Внешне такой тип поведения может иметь сходство с поведением юродивого. Однако скоморох не делает публику жертвой своих издевательств, не провоцирует ее; он играет «в открытую», превращая в объект посмеяния в первую очередь себя (хотя и случаи высмеивания кого-либо из толпы — вовсе не редкость, но публика не должна при этом представлять преимущественную мишень для насмешек). Скоморох ничему не учит, за его действиями не скрывается ничего, кроме организации процесса смехового разрушения (порядка), на который и собираются зрители. Это — публичная «казнь смехом», в которой скоморох добровольно жертвует собой ради удовольствия публики побыть «палачом». В свою очередь, скоморох сам выступает в роли палача, «жертвой» которого является порядок, а, значит и смысл — в форме наиболее явных его носителей (поп, лекарь, вельможа, боярин и т.д.).

Скоморошеское зрелище на массовом празднике — это эпицентр разрушения.
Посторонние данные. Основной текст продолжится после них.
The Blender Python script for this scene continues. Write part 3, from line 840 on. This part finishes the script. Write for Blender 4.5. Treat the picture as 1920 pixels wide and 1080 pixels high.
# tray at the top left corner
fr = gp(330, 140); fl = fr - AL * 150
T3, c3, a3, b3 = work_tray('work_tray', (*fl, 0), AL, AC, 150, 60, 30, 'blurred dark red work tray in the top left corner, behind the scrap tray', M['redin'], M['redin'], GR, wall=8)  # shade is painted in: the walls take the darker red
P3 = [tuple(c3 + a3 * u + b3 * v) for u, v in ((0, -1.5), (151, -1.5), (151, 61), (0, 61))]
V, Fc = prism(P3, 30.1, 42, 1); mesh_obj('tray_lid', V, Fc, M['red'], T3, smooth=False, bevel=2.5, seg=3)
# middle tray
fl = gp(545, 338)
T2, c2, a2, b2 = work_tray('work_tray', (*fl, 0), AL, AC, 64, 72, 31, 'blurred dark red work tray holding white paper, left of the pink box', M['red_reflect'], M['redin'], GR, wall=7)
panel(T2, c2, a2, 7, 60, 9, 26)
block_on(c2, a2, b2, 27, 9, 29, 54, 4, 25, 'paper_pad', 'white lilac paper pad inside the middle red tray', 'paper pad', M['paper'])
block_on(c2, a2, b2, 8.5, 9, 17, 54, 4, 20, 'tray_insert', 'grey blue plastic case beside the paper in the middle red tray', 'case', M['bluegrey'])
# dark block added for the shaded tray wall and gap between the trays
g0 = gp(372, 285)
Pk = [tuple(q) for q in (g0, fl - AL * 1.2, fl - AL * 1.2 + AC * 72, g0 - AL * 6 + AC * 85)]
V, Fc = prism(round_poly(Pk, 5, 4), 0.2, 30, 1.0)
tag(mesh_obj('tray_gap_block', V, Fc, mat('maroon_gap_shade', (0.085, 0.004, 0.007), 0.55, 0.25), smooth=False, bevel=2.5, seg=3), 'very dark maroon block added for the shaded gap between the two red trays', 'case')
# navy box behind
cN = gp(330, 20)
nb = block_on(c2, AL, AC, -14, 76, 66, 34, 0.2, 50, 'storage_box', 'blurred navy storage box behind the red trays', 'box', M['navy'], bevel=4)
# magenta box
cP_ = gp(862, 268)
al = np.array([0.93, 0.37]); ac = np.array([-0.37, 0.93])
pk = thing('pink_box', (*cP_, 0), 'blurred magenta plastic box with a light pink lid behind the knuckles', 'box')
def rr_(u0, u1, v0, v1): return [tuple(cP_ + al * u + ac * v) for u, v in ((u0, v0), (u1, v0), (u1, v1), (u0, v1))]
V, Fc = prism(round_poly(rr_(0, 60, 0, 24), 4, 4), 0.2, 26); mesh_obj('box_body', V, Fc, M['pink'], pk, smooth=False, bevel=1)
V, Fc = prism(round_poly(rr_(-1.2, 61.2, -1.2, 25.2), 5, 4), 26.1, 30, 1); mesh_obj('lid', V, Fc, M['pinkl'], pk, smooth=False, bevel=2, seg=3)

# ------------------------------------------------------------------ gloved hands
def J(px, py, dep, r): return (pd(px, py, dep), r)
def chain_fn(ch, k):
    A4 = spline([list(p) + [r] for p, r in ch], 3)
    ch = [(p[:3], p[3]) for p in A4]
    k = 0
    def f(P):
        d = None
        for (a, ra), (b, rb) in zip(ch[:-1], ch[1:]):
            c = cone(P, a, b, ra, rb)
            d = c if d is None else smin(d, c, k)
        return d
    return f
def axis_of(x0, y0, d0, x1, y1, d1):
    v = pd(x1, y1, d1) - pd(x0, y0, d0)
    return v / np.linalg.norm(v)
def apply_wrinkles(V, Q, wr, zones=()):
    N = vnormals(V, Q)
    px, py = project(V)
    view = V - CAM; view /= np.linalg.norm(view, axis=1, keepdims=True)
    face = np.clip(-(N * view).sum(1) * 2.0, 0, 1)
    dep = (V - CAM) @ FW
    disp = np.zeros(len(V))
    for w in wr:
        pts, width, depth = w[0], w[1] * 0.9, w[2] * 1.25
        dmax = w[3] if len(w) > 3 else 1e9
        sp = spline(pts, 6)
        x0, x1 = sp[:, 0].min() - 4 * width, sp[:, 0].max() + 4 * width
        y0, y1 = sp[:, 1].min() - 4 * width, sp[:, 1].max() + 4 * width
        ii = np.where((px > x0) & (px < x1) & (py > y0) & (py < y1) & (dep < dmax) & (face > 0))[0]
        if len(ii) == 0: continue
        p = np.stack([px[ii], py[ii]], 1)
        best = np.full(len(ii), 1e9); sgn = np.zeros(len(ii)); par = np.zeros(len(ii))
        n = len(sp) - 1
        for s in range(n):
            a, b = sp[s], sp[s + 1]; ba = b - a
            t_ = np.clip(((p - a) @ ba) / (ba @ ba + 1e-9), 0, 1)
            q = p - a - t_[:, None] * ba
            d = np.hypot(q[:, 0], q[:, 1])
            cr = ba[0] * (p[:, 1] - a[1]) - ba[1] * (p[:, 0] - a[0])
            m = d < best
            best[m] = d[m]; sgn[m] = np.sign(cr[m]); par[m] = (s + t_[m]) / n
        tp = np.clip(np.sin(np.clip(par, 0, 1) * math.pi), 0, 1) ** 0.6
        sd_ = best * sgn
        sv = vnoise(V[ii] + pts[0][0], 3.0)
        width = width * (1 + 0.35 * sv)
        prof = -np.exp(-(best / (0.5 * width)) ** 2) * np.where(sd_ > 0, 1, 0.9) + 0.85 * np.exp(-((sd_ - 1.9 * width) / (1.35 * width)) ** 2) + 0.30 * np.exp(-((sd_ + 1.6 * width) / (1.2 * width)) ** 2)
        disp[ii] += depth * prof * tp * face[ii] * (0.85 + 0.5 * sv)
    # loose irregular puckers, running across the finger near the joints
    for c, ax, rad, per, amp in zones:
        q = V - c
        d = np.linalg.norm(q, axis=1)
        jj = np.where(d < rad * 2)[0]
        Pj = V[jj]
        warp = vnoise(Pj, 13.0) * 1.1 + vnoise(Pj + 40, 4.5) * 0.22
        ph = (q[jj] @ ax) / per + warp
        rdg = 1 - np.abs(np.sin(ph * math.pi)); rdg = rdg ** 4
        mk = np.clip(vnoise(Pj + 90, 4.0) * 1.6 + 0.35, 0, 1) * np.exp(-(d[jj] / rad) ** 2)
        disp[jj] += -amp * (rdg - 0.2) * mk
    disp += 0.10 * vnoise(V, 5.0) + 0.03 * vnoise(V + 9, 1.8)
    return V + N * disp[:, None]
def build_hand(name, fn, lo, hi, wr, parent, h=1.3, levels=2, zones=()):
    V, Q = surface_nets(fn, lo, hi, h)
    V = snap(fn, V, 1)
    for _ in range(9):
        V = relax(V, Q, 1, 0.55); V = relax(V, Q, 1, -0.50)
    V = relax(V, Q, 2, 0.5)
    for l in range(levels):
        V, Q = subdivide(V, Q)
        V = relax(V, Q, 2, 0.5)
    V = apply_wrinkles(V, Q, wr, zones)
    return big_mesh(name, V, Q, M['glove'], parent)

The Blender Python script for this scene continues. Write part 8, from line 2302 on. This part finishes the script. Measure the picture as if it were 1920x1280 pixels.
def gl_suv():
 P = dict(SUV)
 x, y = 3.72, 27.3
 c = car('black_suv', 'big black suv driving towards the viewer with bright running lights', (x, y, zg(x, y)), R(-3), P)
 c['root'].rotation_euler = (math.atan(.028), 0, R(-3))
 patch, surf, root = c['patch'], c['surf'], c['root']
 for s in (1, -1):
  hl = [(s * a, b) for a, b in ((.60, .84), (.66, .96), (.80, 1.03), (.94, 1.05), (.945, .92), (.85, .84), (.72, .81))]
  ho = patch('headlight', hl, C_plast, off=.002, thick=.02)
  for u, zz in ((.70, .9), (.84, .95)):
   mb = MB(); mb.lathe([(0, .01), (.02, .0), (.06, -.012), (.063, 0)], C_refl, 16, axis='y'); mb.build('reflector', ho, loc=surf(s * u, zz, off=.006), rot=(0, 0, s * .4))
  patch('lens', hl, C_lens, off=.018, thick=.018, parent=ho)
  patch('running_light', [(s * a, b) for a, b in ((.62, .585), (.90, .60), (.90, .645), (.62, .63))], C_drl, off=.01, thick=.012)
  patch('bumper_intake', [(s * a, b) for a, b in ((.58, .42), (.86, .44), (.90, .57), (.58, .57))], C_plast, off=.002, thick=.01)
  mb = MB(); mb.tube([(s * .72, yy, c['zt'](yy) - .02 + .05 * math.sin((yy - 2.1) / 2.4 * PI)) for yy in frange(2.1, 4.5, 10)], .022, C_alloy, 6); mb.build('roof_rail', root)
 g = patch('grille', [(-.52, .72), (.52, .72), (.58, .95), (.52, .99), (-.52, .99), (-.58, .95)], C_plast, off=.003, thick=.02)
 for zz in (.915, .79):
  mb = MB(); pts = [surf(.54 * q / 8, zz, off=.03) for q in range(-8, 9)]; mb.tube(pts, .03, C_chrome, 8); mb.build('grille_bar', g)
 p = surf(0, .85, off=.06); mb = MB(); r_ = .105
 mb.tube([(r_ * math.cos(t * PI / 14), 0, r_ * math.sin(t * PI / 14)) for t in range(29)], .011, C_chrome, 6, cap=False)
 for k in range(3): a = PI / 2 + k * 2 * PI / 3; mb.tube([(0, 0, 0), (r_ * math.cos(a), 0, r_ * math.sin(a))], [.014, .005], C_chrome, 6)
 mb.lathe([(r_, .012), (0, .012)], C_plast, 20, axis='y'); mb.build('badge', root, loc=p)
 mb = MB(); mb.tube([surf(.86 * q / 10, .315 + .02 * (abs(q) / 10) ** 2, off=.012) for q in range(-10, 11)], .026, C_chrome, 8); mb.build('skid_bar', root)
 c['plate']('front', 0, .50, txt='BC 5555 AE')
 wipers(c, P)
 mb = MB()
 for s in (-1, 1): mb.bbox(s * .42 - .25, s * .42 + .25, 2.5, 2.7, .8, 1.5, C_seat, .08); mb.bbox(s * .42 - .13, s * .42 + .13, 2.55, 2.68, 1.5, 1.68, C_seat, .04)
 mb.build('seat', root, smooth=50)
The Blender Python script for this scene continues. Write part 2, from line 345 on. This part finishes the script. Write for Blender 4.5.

Вероятно поэтому, наряду с осуждением смеха как греховности и усмотрением в скоморохе конкурента, уводящего прихожан на «позорище» вместо службы, православная церковь видела в нем отъявленного нарушителя порядка и благопристойности («благочиния»), т.е. своего прямого оппозиционера по линии сохранения предустановленной Богом гармонии, что, в свою очередь, явилось дополнительной причиной причисления его к «бесовскому») миру.